The Friends of Syria meeting should regard these forced evictions as a warning that the willingness of host communities to tolerate the continued refugee presence has its limits. Last year, the UN’s humanitarian appeal for more than $2bn for Syrian refugees in Lebanon and other countries in the region was only 54 percent funded.

The Brussels meeting should increase support and make clear that sharing responsibility is intrinsic to protecting refugee rights.

Lebanon is taking some positive actions, including allowing some older Syrian children to obtain temporary legal status more easily, increasing their ability to enrol in school. But at the same time, the unlawful evictions are increasing refugees' fears.

"Mahmoud", 56, who had been living since 2012 in Zahle, one of the affected municipalities, told me that municipal police kicked and banged on his family's door last August, demanding to see their papers. As police forced Mahmoud to sign an eviction notice, one officer told him to leave the neighbourhood and go back to Syria. "I replied to her that I wished I could go back, but that I couldn't," he said.

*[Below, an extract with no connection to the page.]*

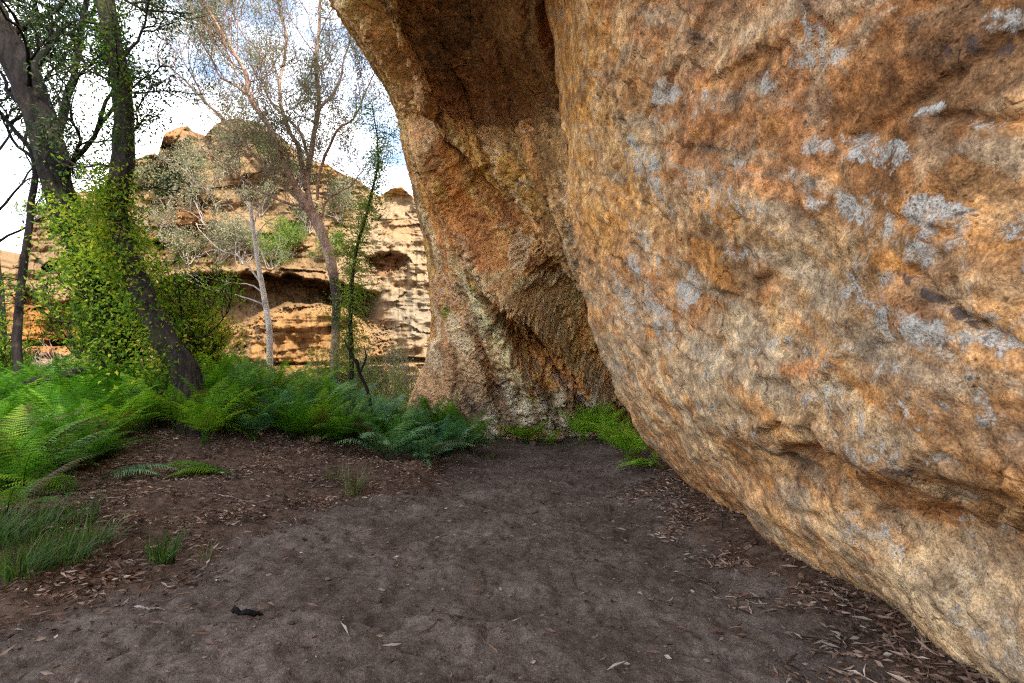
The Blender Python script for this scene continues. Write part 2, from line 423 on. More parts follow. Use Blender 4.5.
for a in ((832, 55, 36, 26, 10, .8), (868, 150, 34, 10, 5, .75), (805, 143, 8, 10, 40, .7), (920, 110, 12, 5, -20, .8), (985, 127, 26, 6, 5, .7),
          (1000, 178, 32, 9, 5, .75), (955, 215, 46, 15, 5, .75), (830, 200, 40, 12, 30, .65), (690, 100, 14, 14, 0, .55), (668, 95, 10, 10, 0, .8),
          (900, 235, 60, 14, 10, .6), (945, 335, 36, 13, 20, .85), (1012, 335, 14, 22, -35, .8), (860, 285, 18, 22, 20, .6), (645, 175, 7, 34, -28, .75),
          (640, 240, 5, 22, -25, .7), (678, 288, 7, 14, 0, .75), (632, 268, 5, 9, -10, .8), (655, 320, 7, 30, -20, .75), (622, 300, 5, 30, -15, .65),
          (735, 165, 9, 5, 30, .6), (700, 190, 30, 14, 40, .55), (750, 208, 40, 10, 30, .55), (765, 80, 8, 12, 0, .6), (840, 395, 26, 10, 5, .6),
          (900, 365, 36, 14, 15, .5), (780, 350, 34, 14, 10, .55), (700, 360, 26, 18, 20, .5), (905, 440, 50, 14, 20, .5), (960, 410, 40, 20, 10, .5),
          (790, 500, 16, 8, 30, .6), (870, 540, 40, 9, 35, .6), (850, 570, 14, 5, 40, .6), (985, 615, 50, 12, 38, .55), (1000, 20, 30, 10, 0, .7),
          (650, 130, 6, 12, -20, .6), (720, 410, 60, 12, 25, .5), (1010, 260, 30, 12, 0, .5), (740, 250, 9, 9, 0, .6), (617, 365, 4, 16, -15, .6)):
    pa.li(a[0], a[1], a[2] * 1.5, a[3] * 1.5, a[4], a[5] * .98, 1.1, 1.0)
for a in ((940, 45, 70, 14, 5, .6), (1000, 85, 50, 8, 30, .55), (860, 60, 16, 14, 20, .5), (950, 300, 55, 5, 32, .75), (1010, 345, 22, 5, 40, .75), (930, 222, 60, 8, 8, .6),
          (960, 345, 30, 7, 25, .6), (790, 280, 60, 16, 18, .45), (770, 295, 24, 6, 10, .5), (800, 445, 50, 3, 5, .6), (930, 470, 80, 5, 12, .65),
          (830, 480, 24, 5, 10, .45), (905, 560, 70, 10, 40, .3), (700, 40, 18, 16, 10, .5), (860, 225, 40, 8, 10, .5), (950, 520, 60, 10, 30, .45), (700, 150, 20, 50, 10, .35), (830, 320, 100, 16, 15, .4)):
    pa.se(*a)
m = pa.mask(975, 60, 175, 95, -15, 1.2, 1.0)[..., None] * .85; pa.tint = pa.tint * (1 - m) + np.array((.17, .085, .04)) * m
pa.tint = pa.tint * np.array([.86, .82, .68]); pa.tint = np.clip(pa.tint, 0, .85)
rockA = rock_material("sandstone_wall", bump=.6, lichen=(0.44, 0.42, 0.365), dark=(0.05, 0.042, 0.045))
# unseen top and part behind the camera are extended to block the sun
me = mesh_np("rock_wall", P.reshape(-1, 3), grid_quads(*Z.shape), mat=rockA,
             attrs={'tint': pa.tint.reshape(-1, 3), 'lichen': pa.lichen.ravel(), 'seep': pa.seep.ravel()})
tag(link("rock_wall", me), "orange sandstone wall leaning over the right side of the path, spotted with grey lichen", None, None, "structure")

# ================================================================== cave and arch behind it
sil = [(405, 447, 18.2), (405, 425, 18), (412, 395, 17.6), (424, 368, 17.2), (430, 335, 16.8), (431, 300, 16.4), (426, 255, 15.6), (416, 205, 14.6), (407, 160, 13.4),
       (400, 120, 12.4), (386, 88, 11.4), (358, 45, 10.2), (330, 0, 9.2), (300, -45, 8.3), (262, -100, 7.4), (215, -170, 6.4), (150, -270, 5.3)]
sil = np.array(sil, float)
sil[:, 2] += np.interp(sil[:, 1], [-300, -50, 120, 260], [.6, 1.0, .9, 0])
NR, NCf, NW = 520, 460, 60
S = resample(sil, NR)
rows_py = S[:, 1]
pr = np.interp(rows_py, [-280, -100, 0, 100, 200, 300, 450], [700, 600, 590, 650, 760, 890, 1010])
sgrid = np.linspace(0, 1, NCf) ** 1.0
PX = S[:, 0][:, None] + (pr - S[:, 0])[:, None] * sgrid[None]
# the ground line of the cave falls from the left to the right, keep lower rows under the ground
PY = np.broadcast_to(rows_py[:, None], PX.shape)
dp = [(405, 440, 18), (450, 440, 17.6), (500, 440, 17.6), (560, 440, 18.2), (610, 440, 18.4), (700, 440, 17), (860, 445, 16),
      (430, 400, 17), (470, 400, 16.8), (520, 400, 17.0), (570, 400, 17.4), (620, 400, 17.2), (700, 400, 16),
      (440, 350, 16.4), (480, 345, 15.8), (520, 350, 15.8), (560, 350, 16.0), (600, 350, 15.6), (680, 350, 15),
      (440, 300, 15.8), (478, 300, 15.1), (500, 300, 14.6), (540, 300, 14.4), (580, 300, 13.4), (640, 300, 11),
      (436, 250, 15.0), (460, 250, 14.5), (490, 250, 14.0), (530, 250, 13.0), (570, 250, 11.8), (640, 250, 9.8),
      (430, 200, 14.0), (460, 200, 13.5), (500, 200, 12.8), (540, 200, 11.9), (580, 200, 10.2), (640, 200, 9.4),
      (420, 150, 12.8), (450, 150, 12.4), (490, 150, 12.1), (530, 150, 11.2), (570, 150, 9.7), (640, 150, 9.2),
      (600, 100, 9.0), (366, 0, 9.1), (394, 0, 8.6), (396, 45, 9.7), (422, 95, 11.0), (442, 140, 12.1), (340, -60, 7.9), (372, -60, 7.5), (470, -60, 8.6),
      (460, 118, 12.4), (520, 118, 12.2), (450, 60, 10.9), (500, 60, 10.7), (560, 60, 9.9), (420, 30, 9.8), (434, 0, 9.7), (500, 0, 9.3), (600, 0, 8.7),
      (360, -100, 7.3), (450, -100, 7.4), (600, -100, 7.1), (300, -200, 5.7), (450, -200, 5.8), (640, -200, 5.6), (250, -280, 5.0), (700, -280, 4.9), (450, -280, 4.9)]
dp += [tuple(r) for r in sil[::1] + [[3, 0, 0.0]]]
dp = np.array(dp, float)
PXc = np.minimum(PX, 720)
DY = rbf(dp[:, :2], dp[:, 2], np.stack([PXc, PY], -1), 0.02)
Pb = at(PX, PY, DY)
# wrap behind the silhouette: outer face, up and back
row_t = np.linspace(0, 1, NR)
wv = np.linspace(0, 1, NW)[::-1]
bf = sstep(0.35, 0.75, row_t)[:, None]
ang = wv[None] * PI / 2
R = 1.6
offx = lerp(0.10, -0.1, bf) * np.sin(ang) + lerp(1.0, 9, bf) * np.clip(wv - 0.3, 0, 1)[None] ** 1.3
offy = lerp(1.2, 0.2, bf) * np.sin(ang) + lerp(12, 1.5, bf) * np.clip(wv - 0.3, 0, 1)[None] ** 1.3
offz = lerp(0.0, 1.2, bf) * np.sin(ang) + lerp(2, 17, bf) * np.clip(wv - 0.15, 0, 1)[None]
Pw = Pb[:, :1] + np.stack([offx, offy, offz], -1)
Pall = np.concatenate([Pw[:, :-1], Pb], 1)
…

'Leave or we will put your stuff on the street'

There is no legal basis for these evictions or expulsions; Syrians have been given no reasonable notice or right to appeal. "There was no court, no judge, no legal procedure," said "Hafez", a 57-year-old long-time legal resident. "They just said, 'You have to leave or we will put your stuff on the street.'"

The mass evictions, which occurred with increasing frequency in the last quarter of 2017, have caused refugees to lose income and property, and have disrupted their children’s education. In some cases, Syrians said authorities used violence to evict them.

The evictions show no sign of a coherent national plan, but rather an ad hoc response in some municipalities, most predominantly Christian. All of the Syrian refugee evictees I interviewed identified as Muslim and attributed their evictions in part to their religious identity, although humanitarian agencies have also documented the eviction of Syrian Christians.

"This is a Christian town," said a municipal official in Bcharre, in northern Lebanon. "There is no mosque here. We do not want to bring in refugees. There are no Christian refugees among the Syrians. We just don’t like people from outside."

Legal and humanitarian obligations

Relevant ministries of the Lebanese government, including the Ministry of Interior and Municipalities, should intervene to prevent municipal-level mistreatment of Syrian refugees and to ensure that they are not left homeless and destitute as a result of unlawful actions. But seeing that refugees are properly treated and cared for is also an international responsibility.

The countries gathered at the Friends of Syria meeting in Brussels should increase support to Lebanon to enable it to meet its legal and humanitarian obligations towards the refugees. For their part, Lebanese leaders should curb rhetoric that encourages or condones forced evictions, expulsions, and other discriminatory and harassing treatment of refugees in Lebanon.